• Work to complete
Lift out each line of the data that holds "part".
BEGIN
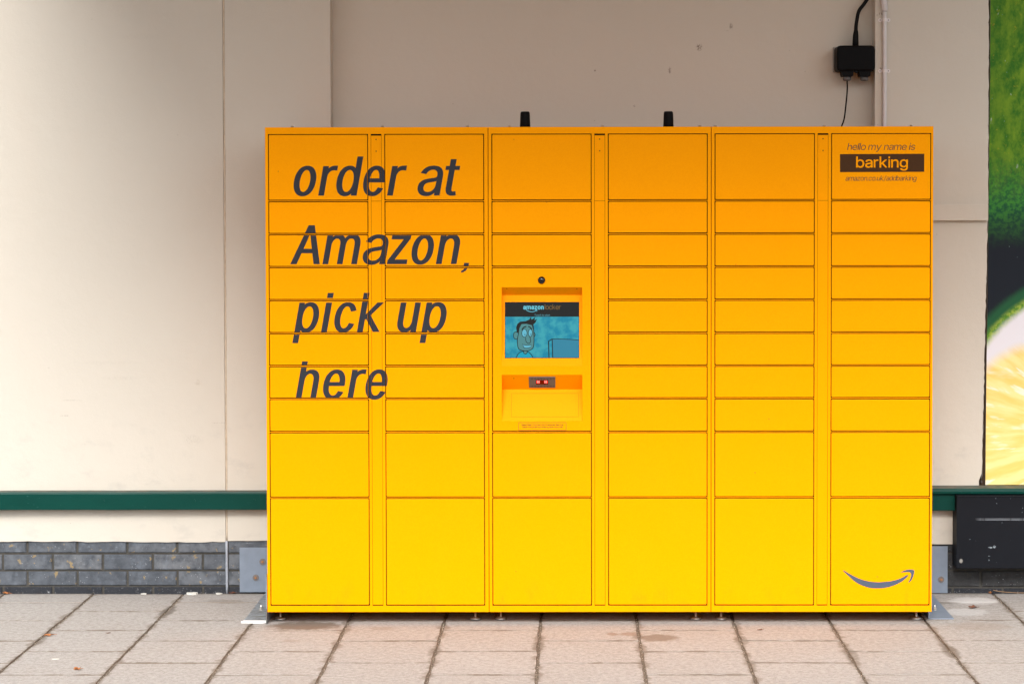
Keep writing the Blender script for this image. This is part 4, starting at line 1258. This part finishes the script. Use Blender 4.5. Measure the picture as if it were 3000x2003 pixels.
# plain drawn man: shirt, neck, ears, head, hair, features
sh = [(490, 1408), (530, 1330), (600, 1275), (700, 1262), (780, 1290), (840, 1350), (868, 1408)]
spoly(sh, 5, 1); sline(sh, 16, 2)
spoly([(655, 1240), (740, 1240), (738, 1300), (700, 1325), (660, 1300)], 3, 3)
sline([(655, 1240), (662, 1300), (700, 1322), (735, 1300), (740, 1240)], 14, 4)
for e in ([(515, 835), (470, 822), (432, 860), (430, 930), (455, 980), (515, 985)], [(880, 825), (910, 850), (918, 900), (885, 955), (880, 900)]):
    spoly(e, 3, 3); sline(e, 14, 4)
head = sm([(560, 650), (540, 850), (515, 1000), (525, 1150), (560, 1220), (650, 1250), (780, 1245), (870, 1190), (893, 1080), (893, 900), (880, 700), (860, 640), (700, 620)])
spoly(head, 3, 5)
sline(head[5:52], 16, 6, raw=True)
spoly([(545, 880), (500, 820), (486, 720), (515, 640), (580, 590), (700, 580), (790, 540), (825, 480), (838, 545), (880, 520), (925, 480), (905, 560), (965, 525), (930, 610), (880, 655), (885, 760), (868, 760), (850, 672), (720, 640), (610, 645), (562, 740)], 1, 7)
for cx, cy, rx, ry in ((676, 852, 60, 90), (812, 846, 46, 84)):
    ev = [(cx + rx * math.cos(a), cy + ry * math.sin(a)) for a in [2 * math.pi * k / 24 for k in range(24)]]
    spoly(ev, 2, 8); sline(ev + [ev[0]], 12, 9, raw=True)
    spoly([(cx + 12 + 13 * math.cos(a), cy + 34 + 13 * math.sin(a)) for a in [2 * math.pi * k / 10 for k in range(10)]], 1, 10)
sline([(620, 775), (660, 722), (715, 700)], 24, 11)
sline([(768, 700), (815, 725), (842, 770)], 24, 11)
sline([(705, 960), (712, 1030), (755, 1082), (810, 1065), (815, 990), (790, 915)], 13, 11)
spoly([(630, 1110), (720, 1128), (835, 1122), (812, 1180), (700, 1192), (665, 1165)], 2, 8)
sline([(625, 1105), (720, 1127), (835, 1120)], 12, 9); sline([(645, 1130), (675, 1185), (760, 1190), (815, 1168)], 12, 9)
# header words and curved arrow
def stext(s, u0, u1, vb, xh, st, mi, asc=None):
    for ch, pl in text_run(s, 0, u1 - u0, xh, st, st * .9, asc):
        fill(bm, [[(q[0], q[1]) for q in r] for r in pl], lambda x, y, li: sp(u0 + x, vb - y, 3 + li), mi)
stext('amazon', 648, 1120, 312, 82, 23, 6)
stext('locker', 1142, 1508, 312, 82, 11, 7, 118)
stext('Touch to start', 905, 1262, 463, 32, 6.5, 8, 44)
ar = [(715, 322), (770, 352), (835, 366), (900, 358), (945, 338)]
sline(ar, 13, 3, 6); sline([(922, 322), (965, 320), (958, 358)], 10, 3, 6, raw=True)
obj('touch_screen', bm, MS, con)
bm = nb()
v = [bm.verts.new(sp(a, b, -3)) for a, b in ((U0 - 10, V0 - 10), (U1 + 10, V0 - 10), (U1 + 10, V1 + 10), (U0 - 10, V1 + 10))]
bm.faces.new(v)
obj('screen_bezel', bm, M_SCR_BLACK, con)

# ---- big lettering, cut where the doors and strips part
LINES = [
 (1.8035, .1635, [('o', -1.1804, -1.0884), ('r', -1.0685, -1.0066), ('d', -1.0015, -.9074), ('e', -.8890, -.8006), ('r', -.7797, -.7178), ('a', -.6575, -.5594), ('t', -.5538, -.4925)]),
 (1.5162, .1636, [('A', -1.1860, -1.0642), ('m', -1.0520, -.9072), ('a', -.8887, -.7895), ('z', -.7818, -.6984), ('o', -.6872, -.5966), ('n', -.5762, -.4892)]),
 (1.2320, .1641, [('p', -1.1715, -1.0794), ('i', -1.0593, -1.0341), ('c', -1.0125, -.9260), ('k', -.9084, -.8143), ('u', -.7459, -.6609), ('p', -.6373, -.5442)]),
 (.9498, .1590, [('h', -1.1679, -1.0823), ('e', -1.0612, -.9710), ('r', -.9509, -.8904), ('e', -.8829, -.7933)]),
]
SH = .180
letters = []
for zb, asc, gl in LINES:
    for ch, x0, x1 in gl:
        pl = glyph_polys(ch, x0, x1, .1235, .0244, .0172 if ch != 'z' else .0185, asc)
        letters.append(([[(x + SH * z, z + zb) for x, z in p] for p in pl]))
comma = [(-.4570, 1.5215), (-.4360, 1.5215), (-.4405, 1.5040), (-.4490, 1.4895), (-.4610, 1.4825), (-.4713, 1.4800), (-.4690, 1.4885), (-.4600, 1.4935), (-.4545, 1.5030), (-.4610, 1.5030)]
letters.append([comma])
for pl in letters:
    src = nb()
    fill(src, pl, lambda x, z, li: (x, 0, z))
    xs, zs = [v.co.x for v in src.verts], [v.co.z for v in src.verts]
    src_me = bpy.data.meshes.new('tmp'); src.to_mesh(src_me); src.free()
    for (o, x0, x1, z0, z1, y) in REG:
        if x0 > max(xs) or x1 < min(xs) or z0 > max(zs) or z1 < min(zs):
            continue
        bm = nb(); bm.from_mesh(src_me)
        clip(bm, x0, x1, z0, z1)
        if not bm.faces:
            bm.free(); continue
        for v in bm.verts:
            v.co.y += y - .0006
        left = set(bm.faces)
        groups = []
        while left:
            st = [left.pop()]
            g = set(st)
            while st:
                f = st.pop()
                for e in f.edges:
                    for q in e.link_faces:
                        if q in left:
                            left.discard(q); g.add(q); st.append(q)
            groups.append(g)
        for g in groups:
            b2 = nb()
            for f in g:
                b2.faces.new([b2.verts.new(v.co) for v in f.verts])
            bmesh.ops.remove_doubles(b2, verts=b2.verts, dist=1e-6)
            obj('letter', b2, M_LETTER, o)
        bm.free()
    bpy.data.meshes.remove(src_me)
for k in door_objs.values():
    if any(ch.name.startswith('letter') for ch in k.children):
        k.rotation_euler = (0, 0, 0)

# ---- name panel on the top right door, arrow on the bottom right door
nd = door_objs[(2, 1, 0)]; nd.rotation_euler = (0, 0, 0)
bm = nb()
for s, x0, x1, z, xh, st, asc in (('hello my name is', 1.1463, 1.4285, 1.9909, .0208, .0031, .0285), ('amazon.co.uk/addbarking', 1.1395, 1.4350, 1.8628, .0152, .0023, .0205)):
    for ch, pl in text_run(s, x0, x1, xh, st, st * .85, asc):
        fill(bm, [[(q[0] + .2 * q[1], q[1] + z) for q in r] for r in pl], xz(YD - .0005))
tag(obj('small_lettering', bm, M_TINT, nd), kind='stuff')
bm = nb()
prism(bm, [(1.1168, 1.8985), (1.4689, 1.8993), (1.4689, 1.9748), (1.1168, 1.9740)], YD - .0005, YD + .0003)
plaque = obj('name_strip', bm, M_BROWN, nd)
bm = nb()
for ch, pl in text_run('barking', 1.1839, 1.4005, .0338, .0072, .0062, .0465):
    fill(bm, [[(q[0], q[1] + 1.9173) for q in r] for r in pl], xz(YD - .0010))
tag(obj('name_lettering', bm, M_YEL, nd), kind='stuff')
ad = door_objs[(2, 1, 9)]; ad.rotation_euler = (0, 0, 0)
SW = [(1.1376, .2256), (1.1359, .2226), (1.156, .2039), (1.1805, .1818), (1.205, .167), (1.2417, .1535), (1.2784, .1503), (1.3151, .1534), (1.3517, .1645), (1.381, .1792), (1.4054, .2001), (1.4071, .2038), (1.4058, .2063), (1.4024, .2072), (1.3761, .1927), (1.3394, .1817), (1.3028, .1775), (1.2735, .1768), (1.2417, .18), (1.205, .1904), (1.1707, .2064)]
AR = [(1.3779, .219), (1.3931, .2264), (1.4126, .2301), (1.4297, .2284), (1.4334, .2222), (1.4298, .2038), (1.4225, .1866), (1.4116, .1755), (1.4096, .178), (1.4176, .194), (1.42, .2087), (1.4175, .2161), (1.4078, .2193), (1.3797, .2176)]
def closed(pts, n=4):
    m = len(pts)
    out = []
    P = [Vector((a, b)) for a, b in pts]
    for i in range(m):
        p0, p1, p2, p3 = P[i - 1], P[i], P[(i + 1) % m], P[(i + 2) % m]
        for j in range(n):
            u = j / n
            q = .5 * ((2 * p1) + (p2 - p0) * u + (2 * p0 - 5 * p1 + 4 * p2 - p3) * u * u + (3 * p1 - p0 - 3 * p2 + p3) * u ** 3)
            out.append((q.x, q.y))
    return out
bm = nb()
for P in (SW, AR):
    prism(bm, closed(P), YD - .0006, YD + .0003)
obj('arrow_logo', bm, simple('grey_vinyl', (0.062, 0.080, 0.118), .45, var=.05, bump=.02), ad)
tag(nd, 'top right door with printed name strip')
tag(ad, 'bottom right door with curved grey arrow')
tag(con, 'sloped console with touch screen and scanner')

# ------------------------------------------------------------------ anchoring brackets
def bolt(parent, x, y, z):
    bm = nb()
    disc(bm, x, y - .004, y, z, .0138, 24)
    obj('washer', bm, M_WASHER, parent)
    bm = nb()
    disc(bm, x, y - .0085, y - .004, z, .0052, 6)
    obj('screw_head', bm, M_RUSTB, parent)
def floor_bolt(parent, x, y):
    bm = nb()
    lathe(bm, [(.010, 0), (.010, .002), (.0085, .0022), (.0085, .010), (.0045, .0105), (.0045, .021), (.003, .0225)], x, y, .0052, 10)
    obj('anchor_bolt', bm, M_ZINC, parent)
bl = thing('anchor_bracket', 'grey steel bracket with white painted end on the paving left of the locker', 'bracket', (-1.35, -.3, 0), 'steel anchoring brackets beside the locker')
bm = nb(); box(bm, -1.5154, -1.300, -.005, .0, .0076, .2105, bev=.001)
wp = obj('wall_plate', bm, M_STEEL, bl)
bolt(wp, -1.4108, -.005, .1468); bolt(wp, -1.4422, -.005, .0746)
bm = nb(); box(bm, -1.3995, -1.2975, -.628, -.006, .0, .005, bev=.001)
fp = obj('floor_flange', bm, M_FLANGE, bl)
bm = nb()
prism(bm, [(-1.4055, -.652), (-1.3300, -.657), (-1.3020, -.650), (-1.2985, -.640), (-1.3010, -.627), (-1.3990, -.6275)], 0, .0075)
for v in bm.verts:
    v.co.y, v.co.z = v.co.z, v.co.y
obj('white_paint_patch', bm, M_WHITE, fp)
floor_bolt(fp, -1.3585, -.40)
bm = nb(); box(bm, -1.2970, -1.2930, -.673, -.006, .0, .2105, bev=.0008)
obj('side_web', bm, M_FLANGE, bl)
br = thing('anchor_bracket', 'bluish galvanised steel bracket on the paving right of the locker near a dead leaf', 'bracket', (1.55, -.3, 0), 'steel anchoring brackets beside the locker')
bm = nb(); box(bm, 1.5155, 1.6944, -.005, .0, .002, .2150, bev=.001)
wp = obj('wall_plate', bm, M_STEEL, br)
bolt(wp, 1.6647, -.005, .0643)
bm = nb(); box(bm, 1.5145, 1.6175, -.577, -.006, .0, .005, bev=.001)
fp = obj('floor_flange', bm, M_STEEL, br)
floor_bolt(fp, 1.5665, -.405)
bm = nb(); box(bm, 1.5098, 1.5140, -.577, -.006, .0, .2150, bev=.0008)
obj('side_web', bm, M_STEEL, br)

# ------------------------------------------------------------------ junction box, cables, conduit
jb = thing('junction_box', 'black plastic electrical junction box on the wall above the right end of the locker', 'junction box', (1.27, .04, 2.42))
bm = plate(.171, .1155, .107, .016, .008)
obj('box_body', bm, M_BLACK, jb, loc=(1.2720, -.015, 2.41675))
bm = nb(); box(bm, 1.181, 1.345, .088, .099, 2.360, 2.4745, bev=.004)
obj('back_plate', bm, M_BACKP, jb)
for x in (1.2365, 1.3140):
    bm = nb()
    prism(bm, [(x - .027, 2.362), (x + .027, 2.362), (x + .0235, 2.3385), (x + .020, 2.336), (x - .020, 2.336), (x - .0235, 2.3385)], -.008, .07)
    obj('cable_neck', bm, M_BLACK, jb)
    bm = nb(); lathe(bm, [(.014, 0), (.0185, .003), (.0195, .011), (.0185, .020)], x, .022, 2.3175, 20)
    obj('gland_cap', bm, M_GREYP, jb)
bm = nb(); disc(bm, 1.2753, -.010, .0, 2.356, .006, 14)
obj('cover_screw', bm, M_RUBBER, jb)
bm = nb()
pts = spline([(1.365, .045, 2.80), (1.345, .045, 2.715), (1.3180, .045, 2.668), (1.2925, .045, 2.632), (1.2825, .045, 2.585), (1.2790, .045, 2.545), (1.2775, .045, 2.47)], 7)
tube(bm, pts, .0083, 14)
cb = obj('thick_cable', bm, M_RUBBER, None, smooth=True)
tag(cb, 'thick black cable curving up the wall from the top of the junction box', 'cable')
bm = nb(); tube(bm, [(1.2775, .045, 2.4755), (1.2775, .045, 2.50), (1.2785, .045, 2.525), (1.2795, .045, 2.546)], [.0145, .0138, .0128, .0092], 16)
obj('cable_boot', bm, M_RUBBER, cb, smooth=True)
bm = nb()
pts = spline([(1.2370, .022, 2.320), (1.2375, .022, 2.27), (1.2300, .025, 2.185), (1.2235, .03, 2.14), (1.2105, .035, 2.105), (1.19, .04, 2.06), (1.17, .03, 1.95)], 7)
tube(bm, pts, .0034, 10)
tag(obj('thin_cable', bm, M_RUBBER), 'thin black cable hanging from the junction box down behind the locker', 'cable')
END
• Solution to the exercise
Keep writing the Blender script for this image. This is part 4, starting at line 1258. This part finishes the script. Use Blender 4.5. Measure the picture as if it were 3000x2003 pixels.
# ---- big lettering, cut where the doors and strips part